L’autre combattant retenu n’est autre que Loïc Pietri (OJ Nice). Le triple médaillé mondial en -81kg, qui s’était donné pour objectif un retour progressif aux tournois les plus denses de sa nouvelle catégorie depuis Rio, va donc retrouver beaucoup plus tôt sans doute qu’il ne le souhaitait lui-même, le niveau d’opposition d’un Grand Chelem. Actuel 116e mondial, le Niçois reste sur une victoire à l’Open européen du Portugal.

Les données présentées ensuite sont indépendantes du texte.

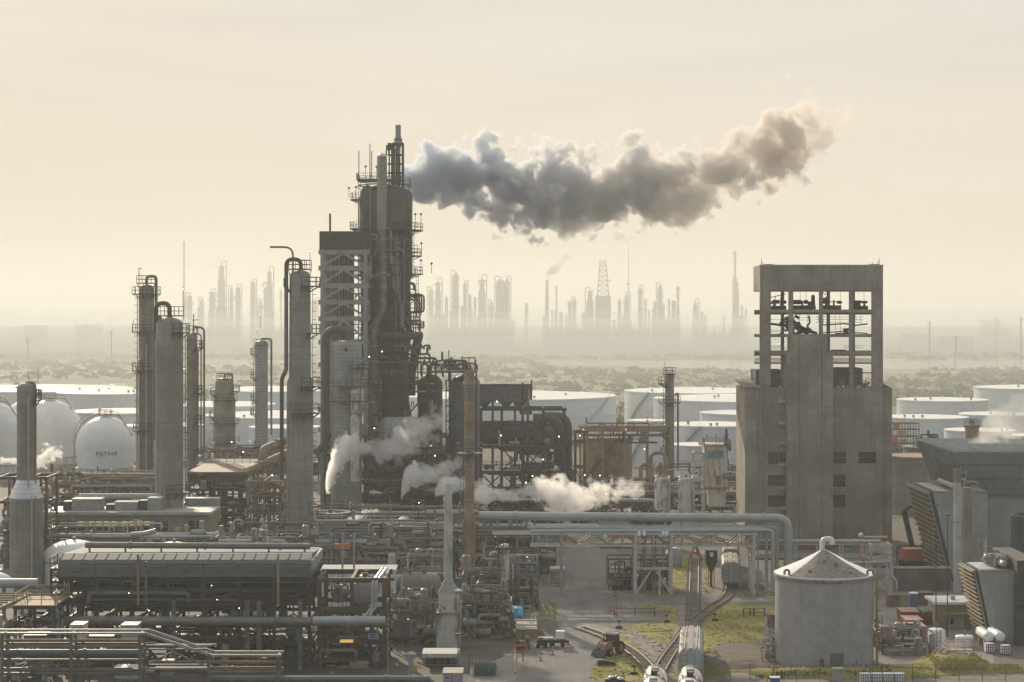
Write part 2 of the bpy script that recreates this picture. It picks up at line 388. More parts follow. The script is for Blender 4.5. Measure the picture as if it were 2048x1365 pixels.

Une catégorie où le vice-champion de France, Loris Tassier (CO Sartrouville), vingt-et-un ans, n’aura donc eu le droit, pour l’instant, à aucune sélection internationale depuis le championnat national.
-100kg
Comme pour les -66kg, deux judokas seront en lice dans cette catégorie. Une décision attendue et logique. Un duel à distance entre Cyrille Maret et Alexandre Iddir. Dans le dur depuis sa seconde médaille continentale en 2018, désormais 24e mondial, le médaillé olympique de Rio n’a pour l’instant remporté aucune médaille depuis le début de la saison. Une dynamique négative que le Bourguignon va avoir l’occasion d’enrayer par deux fois, lors des Grand Chelem d’Allemagne et de Russie. De son côté Alexandre Iddir est désormais 18e à la ranking-list après sa 7e place à Paris, en ayant battu les deux pointures que sont Kirill Denisov et Elmar Gasimov et sa victoire au Grand Prix d’Israël. Début novembre il avait aussi fini en argent au Grand Prix d’Ouzbékistan.
+100kg
C’est l’événement majeur : le retour de Teddy Riner à la compétition dans la ville où il avait combattu pour la dernière fois, en 2017 : Marrakech. 28e actuellement à la ranking-list, le double champion olympique et décuple champion du monde a avancé sa rentrée (il devait normalement reprendre au GP de Turquie). Il sera accompagné de Hamza Ouchani (Blanc Mesnil Sport Judo), 65e mondial, dont la dernière compétition internationale remonte aux Jeux Méditerranéens, fin juin 2018. La saison dernière, Ouchani avait fini deux fois cinquième lors des Grand Prix du Maroc et de Géorgie. Pas de Nabil Zalagh, pourtant à peine moins bien classé qu’Ouchani (66e mondial) et en bronze à l’Open européen du Portugal début février, ni de Hadrien Livolsi, ni de Messie Katanga, le champion de France. En clair, aucun des trois sélectionnés pour Paris ne ressort pour l’instant.